Tips when evaluating new insurance options

When looking at new insurance options, it can sometimes be a bit overwhelming to separate all the information from the competing proposals you have received, and to work out what option is the best for you. This can become especially daunting if you have limited or no knowledge of the insurance industry and how it works, so with this article, we aim to provide you with a few tips and pointers to head you in the right direction.

insurance blocks

Secure Multiple Quotes

This is likely an obvious tip, but you will want to secure multiple quotes from a few different sources. A good starting point would be to request proposals from 3 or 4 different providers, and you can always bring more companies into the fold at a later date. By limiting the initial number of companies you contact, you will avoid making the task too overwhelming. You can talk to your partners and competitors to draw up an initial list of companies to reach out to, and ideally you will want to make sure they have some experience in the cultural exchange and youth travel market.
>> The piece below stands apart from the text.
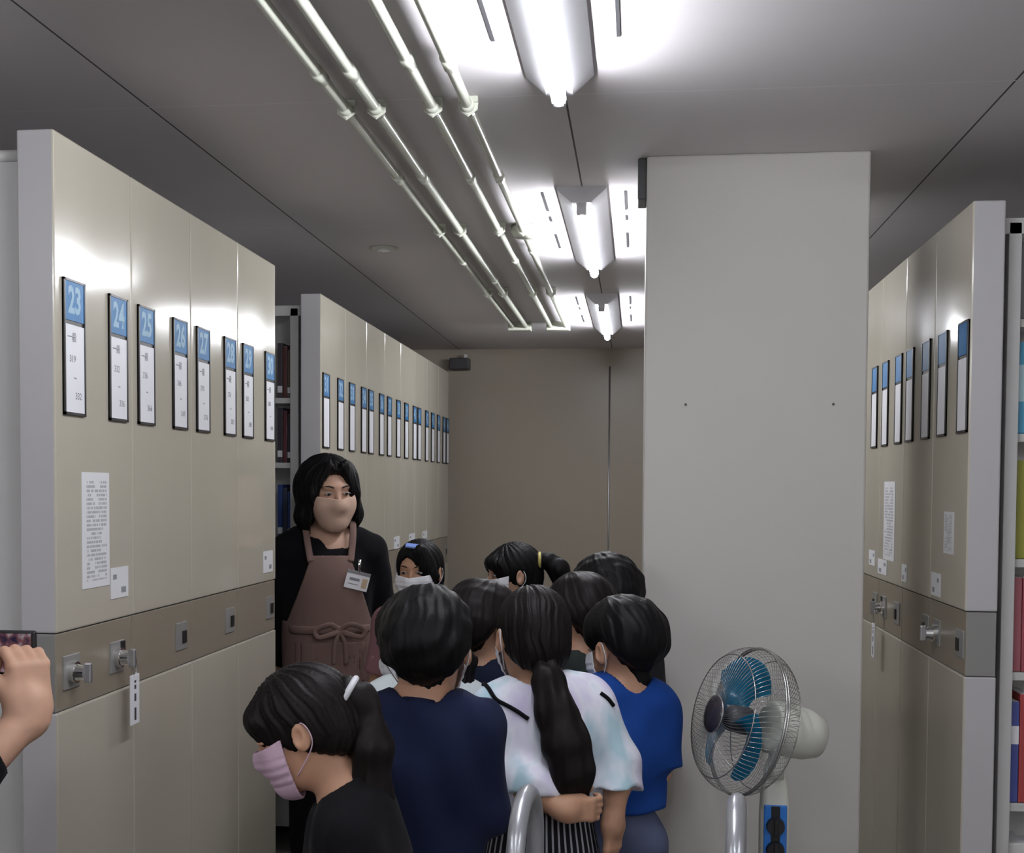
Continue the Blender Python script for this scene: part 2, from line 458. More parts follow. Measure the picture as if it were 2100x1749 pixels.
for k, y in enumerate(YS2):
    w = 'nearest' if k == 0 else ('sixteenth and last' if k == 15 else ('second', 'third', 'fourth', 'fifth', 'sixth', 'seventh', 'eighth', 'ninth', 'tenth', 'eleventh', 'twelfth', 'thirteenth', 'fourteenth', 'fifteenth')[k - 1])
    shelf_label(-1, XL, y, .104, 31 + k, 'blue headed framed shelf label, %s from the left in the far left row' % w, g2)
g3 = 'framed shelf labels on the right block'
for k, (y, w) in enumerate(((3.498, 'rightmost, nearest the camera'), (3.728, 'second from the right'), (3.935, 'third from the right'), (4.162, 'fourth from the right'), (4.336, 'fifth from the right'), (4.563, 'sixth from the right'), (4.763, 'leftmost, next to the column'))):
    shelf_label(1, XR, y, .104, None, 'blue and white framed shelf label on the right block, %s' % w, g3)

# ---------------------------------------------------------------- notices, slips and the hanging tag
def paper(name, side, xf, y0, y1, z0, z1, label, m, cat='notice', group=None, off=.0012):
    a, b = sorted((xf - side * .0003, xf - side * (.0003 + off)))
    bm = box(bmesh.new(), a - xf, b - xf, -(y1 - y0) / 2, (y1 - y0) / 2, -(z1 - z0) / 2, (z1 - z0) / 2)
    o = mesh_obj(name, bm, m, None, loc=(xf, (y0 + y1) / 2, (z0 + z1) / 2)); return tag(o, label, cat, group)
paper('notice', -1, XL, 2.695, 2.842, 1.218, 1.48, 'long printed notice taped to the near left shelf panel under label 23', M['notice'])
sg = 'small white slips on the left shelf panels'
def slip(side, xf, y0, y1, z0, z1, label, group):
    o = paper('paper_slip', side, xf, y0, y1, z0, z1, label, M['paper'], 'paper slip', group, .0016)
    bm = bmesh.new(); xo = -side; rd = -1 if side > 0 else 1
    B = Matrix(((0, 0, xo, 0), (rd, 0, 0, 0), (0, 1, 0, 0), (0, 0, 0, 1)))
    w = (y1 - y0)
    for (u, v, ln, hh) in ((-.28, .2, .2, .012), (.22, -.25, .26, .014)):
        a, b = sorted((xo * .0019, xo * .0023)); box(bm, a, b, u * w - ln * w / 2, u * w + ln * w / 2, v * (z1 - z0) - hh / 2, v * (z1 - z0) + hh / 2)
    mesh_obj('printing', bm, M['ink_grey'], o); return o
slip(-1, XL, 2.848, 2.95, 1.183, 1.256, 'small white slip beside the lower corner of the long notice', sg)
slip(-1, XL, 4.07, 4.178, 1.163, 1.235, 'small white slip low on the panel under label 30, beside the librarian', sg)
for y0, y1, lb in ((5.95, 6.055, 'leftmost of four'), (6.33, 6.48, 'second of four'), (6.76, 6.94, 'third of four'), (7.19, 7.35, 'rightmost of four')):
    slip(-1, XL, y0, y1, 1.135, 1.198, 'small white slip on the far left block, %s above the children' % lb, 'small white slips on the far left block')
paper('notice', 1, XR, 4.37, 4.56, 1.21, 1.479, 'tall pale notice on the right shelf block near the column', M['notice'])
paper('notice', 1, XR, 3.573, 3.682, 1.275, 1.391, 'small pale notice on the nearest panel of the right block', M['notice'])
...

This is where brokers are able to provide assistance — brokers are often able to obtain multiple quotes from the leading industry insurance carriers. By going directly to an insurance company, you will have to repeat the process with every carrier you talk with, but with an insurance broker, you’ll have one point of contact to assist you. Working with a broker will save you time and energy, and typically make the process much smoother.

Compare High Line Benefits and Exclusions

If you are working with a broker, they will do this for you, but a quick excel spreadsheet is a great starting point to compare the high line benefits and exclusions of the different plan options you’ve received.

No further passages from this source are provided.